Tuesday, December 31, 2013

Amazing 2013. :)

Last day of the year and I just feel the need to blog. Before the year end. Hihi.

2013 had been a great year as it is  actually the beginning of my career.

Well, of course la, it wasn't always all the good things happened, but still, I am indeed grateful. This is because, I did learn a  lot. When saying beginning of my career, it's not merely the beginning of being an OT, but the beginning of being a total grown up woman - relationships with your colleagues, students, friends, family ; spending and making time for your family and friends; dealing with conflicts and issues especially when it is related to works, and commitments. (I think there's a lot more to that, but for now that's all I have. Hee)

There's this saying that -  It's funny how someone who was just a stranger last year, can mean so much to you. It's terrible how someone who meant so much to you last year can be just a stranger now. It's amazing what a year can do to your life. 

Truly amazing what a year can do to you. I did experience this. Both of it actually. Hehe. Someone new that means so much to me and ya, a stranger now. Phew. But, I did hear this - Someone is leaving you because someone new is coming. So, thank you Lord. All are blessings . :)

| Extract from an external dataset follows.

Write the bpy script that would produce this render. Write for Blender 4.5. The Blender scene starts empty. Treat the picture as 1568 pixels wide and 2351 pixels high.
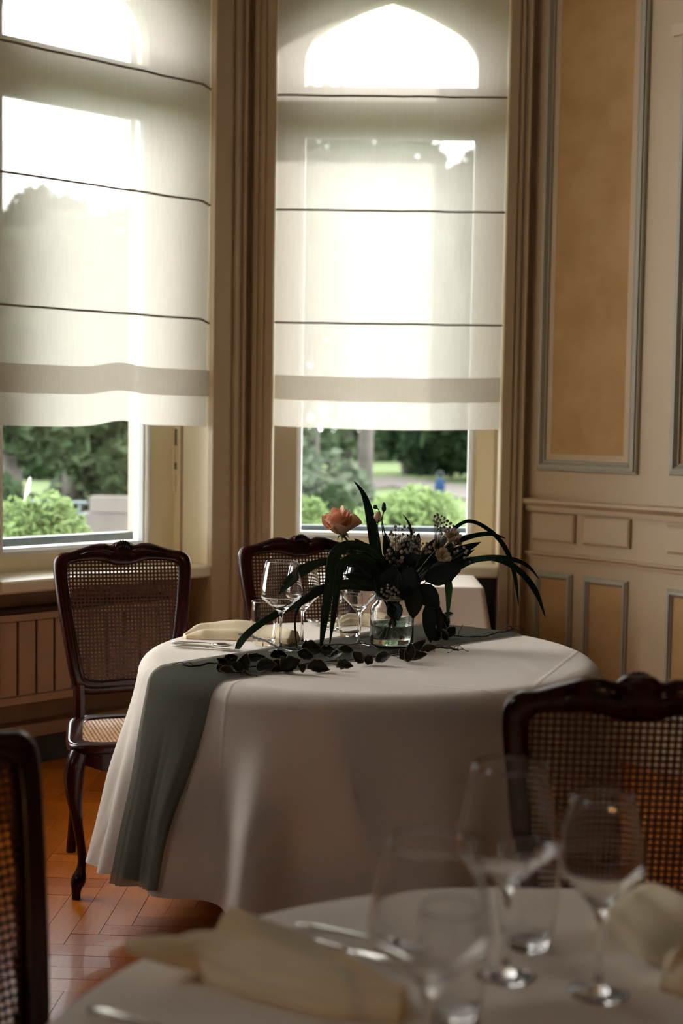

On a different note, 2013 has been a, so unexpected year for me. This is because, I've done things that way out of my check list ( imaginary check list la. Haha). In other words, exploring or slowly getting out of my comfort zone and I like it! :)

Firstly, I have never thought of climbing mount Kinabalu. But, when my colleague asked me if I wanted to join her, I said yes. Haha. ( In mind, "bila lagi mo try") Thanked God. I'm a first timer and not fully prepared for the climb (in terms of exercise + fitness), I did get to the top, I mean, I reached the peak. Haha. Not bad ba kan for a first timer + jarang-jarang exercise punya orang. Haha. Again.

Secondly, since I'm still new in this career world, I have not think of going travelling. Ya la, financial not yet stable ( kunun) and I was like, one week ba tu. The boss may be a bit reluctant to just let you go for a week kan. Initially, yes. Memang reluctant. Hehe.Read this.

Being able to slowly getting out from my comfort zone, making me feel like - Yah, I should go for more adventures! Hehe. Hopefully.

Missed opportunities. - One of my down moments. But, I always remind myself that God has the best plans for me and everything happens for a reason. I may not know it now, but soon. Yeah. Soon.

All in all, 2013 has been amazing for me. I'm in a new world ( working), met many new people and became friends, and being able to fully know more about being me. Thank you 2013. Above all, Thank you Lord. Every little things happen this year are all your countless blessings for me.

Yes, 2014 for more adventures to come! :)
If last year, or last, last year, I said that I was quite blur with my new year's resolution - fear not, as for this coming 2014, I do have one. Not one, more than one actually. Haha. Hopefully, I would be able to make it work.

Being a better me - Ya, I would love to continue on doing that. Hehe.

Well, what's your plan for tonight ? Hehe. Anyway, Happy New Year in  advance ! Wishing you guys have a blessed 2014.






Thursday, December 26, 2013

Blue Christmas

Merry Christmas. Hopefully, you guys did have a blessed and wonderful christmas with your loved ones. :)

*Still christmas ba kan? Hehe*

Well, christmas should be a happy time. I mean, of course it would be happy - new attire, meeting and catching up with long lost family members or friends, public holiday and above all, it's the celebration of our Lord Jesus Christ. Kan ?

I was expecting that too. But, to fail attempt this year. Comparing last year's christmas, I like it waaaaay better than this year.

Tambah-tambah lagi, homili si paado - " Ini bukan krismas kalau kita tidak rasa gembira yang gembira betul-betul". So, it wasn't christmas for me, I guess. Hmm.

Why is that ?


Hmm. Where to start ?

I'm not sure what the heck happened to me this year, but I honestly didn't feel those christmas aura coming. Probably because I'm still working on a December month? Nahh, I guess not. Didn't follow carolling this year? Surely, not that one too. Pheww - no idea.


Then, hearing a not-so-good information ( buli la cakap information) - yang bikin emotional breakdown betul ni. Well, I'm still in that state but much better-lah. But, it do changes me a bit and someone noticed it. Huhu.


Next, some conflicts or issues. Mostly, it's my fault lah. I admit it. I just couldn't really commit myself on doing it and I could feel that they were kinda disappointed with my performance. What to do. Phew.

My blue christmas made me think a lot actually. Hopefully, I would be able to work on it.


Anyway, please don't be disrupted with my blue mood for christmas. It's always your own choice of how you want your christmas to be. Happy christmas -either you live it or leave it. This time, I choose to be blue and leave all those happy buttons that I should be wearing on this holy season.

On a different note, drive safe, k? Enjoy your christmas and ya, new year celebration maybe.? Haha.